Facebook states that it accounts for only a small proportion of news referral traffic, and publishers control how their content is accessed on its platform. 

“We provide tools that publishers can use, free of charge, to distribute their content, grow their audiences and cost-free opportunities to monetise their content on- and off-platform. We also provide key metrics to publishers. The Final Report also contains unsupported assumptions that loss of referrals will result in a substantial reduction in revenue for publishers.”

Facebook also takes issue with being lumped in the same boat as Google, which it describes as having a different suite of products and business structure. 

“Designing regulatory solutions that conflate two very different companies will not address the challenges facing the Australian news ecosystem. Rather than having a pro-competitive effect, such regulation risks backing powerful global media businesses, to the disadvantage of consumers, advertisers and small business,” Facebook said. 

Despite stating that it provided had dedicated teams that spent over 10,000 hours co-operating with and responding to the ACCC’s requests in developing their recommendations, Facebook also claimed that much of the ACCC’s analysis was “speculative”. 

In a blog post, Facebook Director of Policy – Australia and New Zealand Mia Garlick said that the platform supports 20 of the 29 total recommendations and their subparts, however “the devil is in the detail and it is clear that there is more work to do to identify the best policy frameworks for the internet”.

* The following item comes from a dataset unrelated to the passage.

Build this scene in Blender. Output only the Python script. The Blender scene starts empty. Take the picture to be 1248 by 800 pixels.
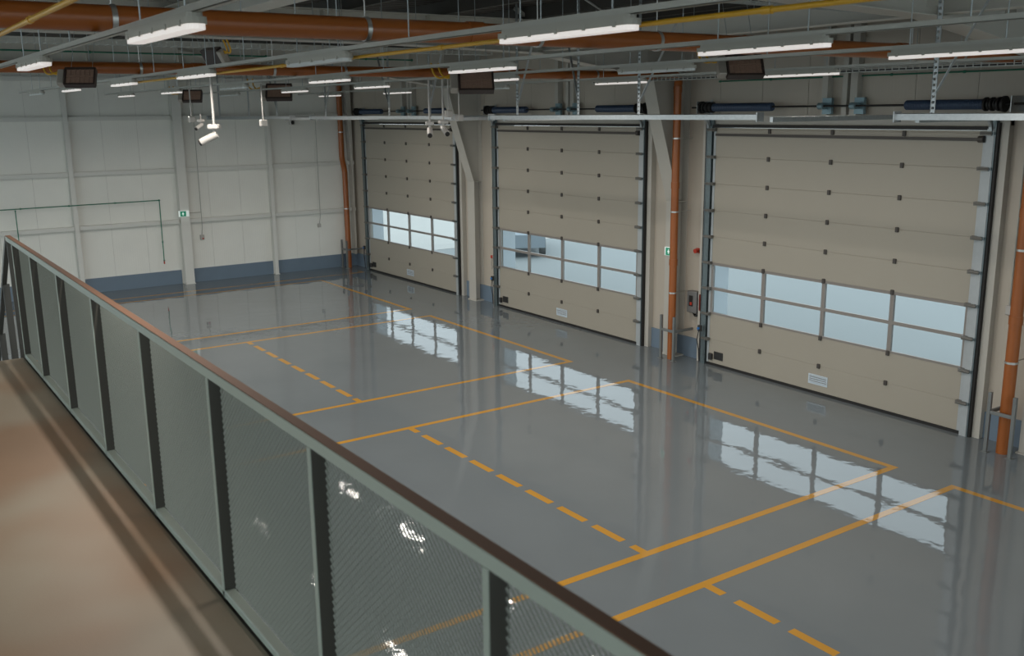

Garlick said Facebook agrees that more should be done to support consumer privacy in Australia, but claims that the recommendations to privacy reform within the ACCC’s report “introduces a substandard version of Europe’s best-in-class privacy laws, which could harm consumer welfare, small businesses and the economy”.

“Our aim is to achieve clear rules that deliver economy-wide privacy protection, data portability and a user focused digital news distribution model, while preserving the many benefits that technology delivers to Australians,” Garlick said.